Totally agree with your comment. While the "NewSQL" category is pretty broad and hard to define cleanly, one common theme is understanding the trade-offs that matter to your applications & operators as you distribute & scale SQL services.

For instance, with NuoDB we've decided that standard ANSI SQL with complete DML/DDL support is a must-have for migrating existing applications. As you distribute the database, the ACID contract you expect with those tools also has to be maintained, and we do that. As others have noted in this thread, however, there are many variants of "consistency." I believe if you're trying to exploit distributed scale, and low-latency through locality of reference, then you're probably willing to trade-off serializability. Using MVCC, logical timestamps (not globally coordinated clocks) and a few other well-understood techniques we provide a scale-out solution that maintains standard levels of isolation and consistency. In practice our customers are traditional enterprises using these capabilities to migrate legacy, high-value systems into modern architectures.

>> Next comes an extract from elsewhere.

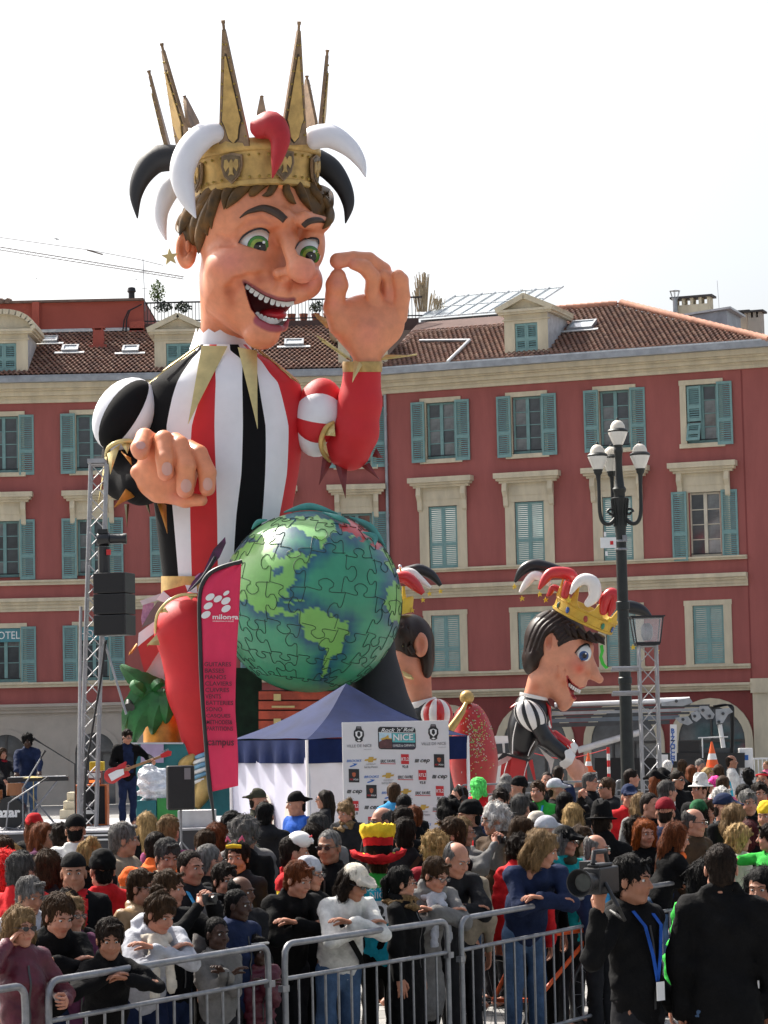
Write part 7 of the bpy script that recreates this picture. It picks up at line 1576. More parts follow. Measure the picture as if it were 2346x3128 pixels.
for k, (uu, lab) in enumerate(((500, 'dark shrub behind the terrace railing left of the king\'s cheek'), (560, 'dark shrub behind the terrace railing beside the king\'s neck'), (970, 'low terrace shrub behind the flowerpots near the king\'s chin'), (1030, 'terrace shrub framed by the king\'s raised hand'), (1080, 'terrace shrub right of the ring made by thumb and finger'))): plant('roof_shrub', lab, rooftop(uu, 955, 90.3), (.34, .25, .2), 200, m_lfd, 20 + k, .06, False)
pr = thing('pampas_reeds', 'tall dry pampas reeds above the terrace railing right of the raised hand', 'plant', rooftop(1292, 935, 91)); m = MB(); rr = random.Random(8)
for k in range(90):
    b = rr.gauss(0, .12); h_ = rr.uniform(.5, 1.25) if abs(b) < .14 else rr.uniform(.3, .6); m.tube([(b, rr.uniform(-.1, .1), -.2), (b * 1.6 + rr.gauss(0, .03), rr.uniform(-.1, .1), h_)], [.008, .014], 4)
for k in range(40): b = .55 + rr.gauss(0, .1); m.tube([(b, 0, -.2), (b * 1.0 + rr.gauss(0, .05), 0, rr.uniform(.15, .35))], [.006, .01], 4)
m.build('reeds', m_pamp, pr, kind='stuff')
for k, (uu, vv, sz) in enumerate(((173, 730, .9), (111, 850, .35), (416, 853, .35))):
    o = thing('bird', ('bird flying highest above the crane jib', 'tiny bird low in the sky at far left', 'tiny bird above the crane tip side')[k], 'bird', P(uu, vv, 110)); m = MB(); s_ = sz * .22
    m.add([(-s_ * 1.2, 0, s_ * .5), (-s_ * .4, .1, .1 * s_), (0, -.05, 0), (s_ * .5, .1, -.1 * s_), (s_ * 1.3, 0, -s_ * .4), (0, .12, 0)], [(0, 1, 5), (1, 2, 5), (2, 3, 5), (3, 4, 5)]); m.tube([(-s_ * .5, 0, .02), (0, 0, 0), (s_ * .5, 0, -.02)], [.01, s_ * .16, .01], 6); m.build('body', m_bk, o)
# ================================================================== people
CR_ = {'A': (0, 2440, 2.074), 'B': (740, 2440, 2.074), 'C': (1500, 2440, 1.961), 'D': (700, 2050, 2.074), 'E': (1500, 2250, 1.961), 'G': (0, 2400, 2.37), 'S': (0, 1650, 2.183)}
HC = dict(black=(0.006, 0.0054, 0.0054), dark=(0.0154, 0.0098, 0.007), brown=(0.042, 0.0224, 0.0112), auburn=(0.1125, 0.0315, 0.0105), red=(0.204, 0.0493, 0.0085), blond=(0.32, 0.208, 0.088), sand=(0.1728, 0.108, 0.0504), grey=(0.1364, 0.1302, 0.124), salt=(0.06, 0.057, 0.054), white=(0.51, 0.493, 0.4675), pink=(0.85, 0.06, 0.32), green=(0.1, 0.62, 0.12), tinsel=(0.7, 0.02, 0.02), none=(0.1, 0.1, 0.1))
CC = dict(black=(.0045, .0045, .005), char=(.015, .015, .017), grey=(.16, .155, .15), lgrey=(.42, .43, .47), white=(.62, .61, .58), cream=(.55, .50, .42), beige=(.26, .215, .16), tan=(.30, .185, .09), brown=(.055, .034, .020), olive=(.045, .045, .03), navy=(.013, .021, .055), blue=(.020, .085, .38), sky=(.05, .27, .52), turq=(.02, .36, .50), teal=(.008, .25, .26), green=(.035, .35, .05), dgreen=(.02, .10, .04), lime=(.25, .60, .05), red=(.47, .016, .020), dred=(.20, .012, .020), maroon=(.085, .010, .022), purple=(.25, .05, .13), plum=(.10, .03, .07), pink=(.55, .12, .22), orange=(.72, .14, .03), yellow=(.70, .48, .03), denim=(.06, .105, .19))
SKN = dict(l=(.43, .205, .135), t=(.33, .155, .095), b=(.11, .05, .03), d=(.05, .024, .016))
def cloth(c, g=False): return M('cloth ' + c, CC[c], .85 if not g else .45, var=.3, vs=9, bump=.65, bs=16, spec=.12 if not g else .4)
def hairm(c): return M('hair ' + c, HC[c], .6, var=.7, vs=60, stretch=(1, 1, .2), bump=.5, bs=110, spec=.1)
m_pskin = M('skin', (1, 1, 1), .5, attr='paint', var=.10, vs=22, spec=.3, bump=.1, bs=90)
m_peye = M('eye', (.55, .54, .52), .2, var=0); m_pir = M('dark iris', (.02, .013, .009), .15, var=0)
LODS = ((.0075, .009, .024, .0058), (.0105, .013, .032, .009), (.015, .018, .045, .013))
CACHE = {}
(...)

What Google has done is something very few other organizations can do: exploit their massive scale and hardware capabilities to offer something unique. From that perspective, they've also chosen to make trade-offs around syntax, indexing, transaction models etc. There's good commentary from my peer at Cockroach about this already on this thread, but the point is that Google picked a view of the database that makes sense for some applications and not others. Personally, I'm excited that Google has opened up this service and I'm sure it will lead to a lot of good introspection on what we need from modern data management services.

For those who haven't read it yet, I'd highly recommend the Quizlet blog referenced elsewhere on this thread. It's a really good discussion about some trade-offs that Cloud Spanner has made, and why they would or wouldn't map well a given application.

Bottom-line: both Cloud Spanner and NuoDB are examples of the modern, distributed, scale-out systems we're moving towards that focus on consistency, fault-tolerance and modernizing traditional SQL applications.